II. Proposed Presidential Statements

We do not, at this stage, recommend a separate Presidential Message to Congress concerning foreign economic policy. We do, however, recommend that you include in your Inaugural Address, and more fully in your State of the Union Message the following points from the Task Force Report:

1.
A reaffirmation of our general commitment and determination to expand world trade and of our specific undertakings: to lower tariff barriers through the Kennedy Round negotiations and other measures; to resist domestic pressures to increase tariffs and impose other protectionist restrictions on free trade; to insure less developed countries increased opportunities for exports to the United States; to cooperate in measures to stabilize prices of selected international commodities; and to carry out your instructions for developing further contacts with Eastern European countries.
2.
Strong support for “economic mobility” assistance for those sectors of our economy that must adjust to increasing imports, base closings or other changes in the economic environment. This could be an important part of your general remarks about meeting human needs in the quest for the Great Society.
3.
A reaffirmation of your intention to bring our balance of payments into equilibrium, and at the same time to achieve agreement with our friends on further substantial improvements in the international monetary system.

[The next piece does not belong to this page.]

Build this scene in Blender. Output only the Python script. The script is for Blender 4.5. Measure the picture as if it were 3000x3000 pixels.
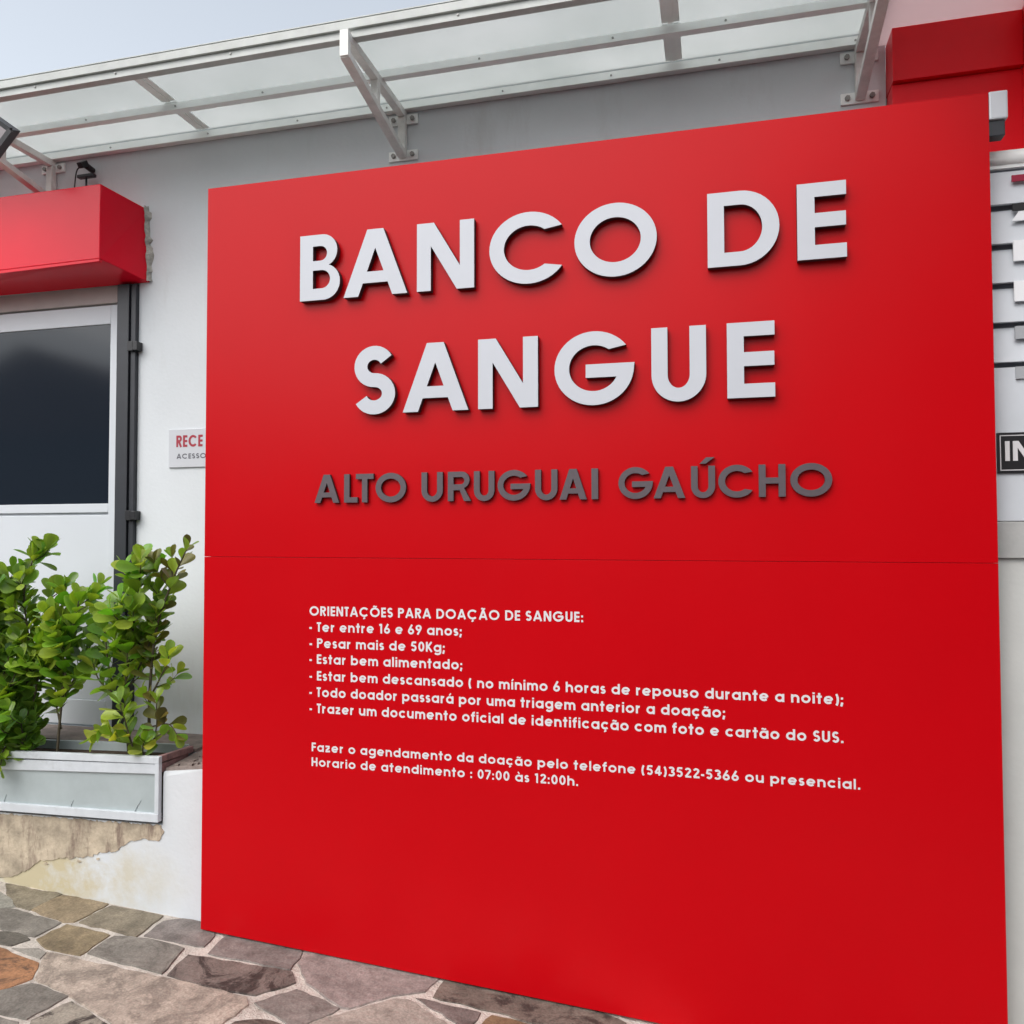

At an appropriate time, it may also be advisable for you to send a Special Message to the Congress concerning the balance of payments.

III. Proposed Legislation

We recommend the following legislative proposals to give effect to the Task Force proposals:

1.
A general program to facilitate “economic mobility.” As noted above, this would not be peculiarly related to foreign economic policy. It would replace, or at least supplement, the existing adjustment assistance provisions of the Trade Expansion Act.3
2.
Legislation to eliminate the 25 percent gold reserve requirement; or if, as the Treasury feels, this is not feasible, legislation to limit the applicability of this requirement to Federal Reserve note liabilities. (See Annex A)4
3.
An “East-West Trade Act” authorizing you to negotiate with Communist countries for trade agreements that would include most-favored-nation treatment, whenever you find such agreements to be in the public interest.
4.
Enabling legislation under the International Coffee Agreement,5 legislation to correct the revised tariff schedule, and the repeal of the Saylor Amendment to the Mass Transportation Bill.6

  • Douglas Dillon
  • George W. Ball
  • McGeorge Bundy
7
  1. Source: Department of State, Central Files, E 1 US. Secret.
  2. Document 18.
  3. The Trade Expansion Act of 1962 was approved on October 11, 1962. (76 Stat. 872) For excerpts, see American Foreign Policy: Current Documents, 1962, pp. 1383–1396.
  4. Not printed.
  5. For a summary of the provisions of the International Coffee Agreement, 1962, signed at U.N. Headquarters in New York on September 28, 1962, and entered into force provisionally on July 1, definitively on December 27, 1963, see American Foreign Policy: Current Documents, 1962, pp. 1140–1142. For complete text of Agreement, see 14 UST 1911.
  6. Not further identified.
  7. Printed from a copy that bears these typed signatures.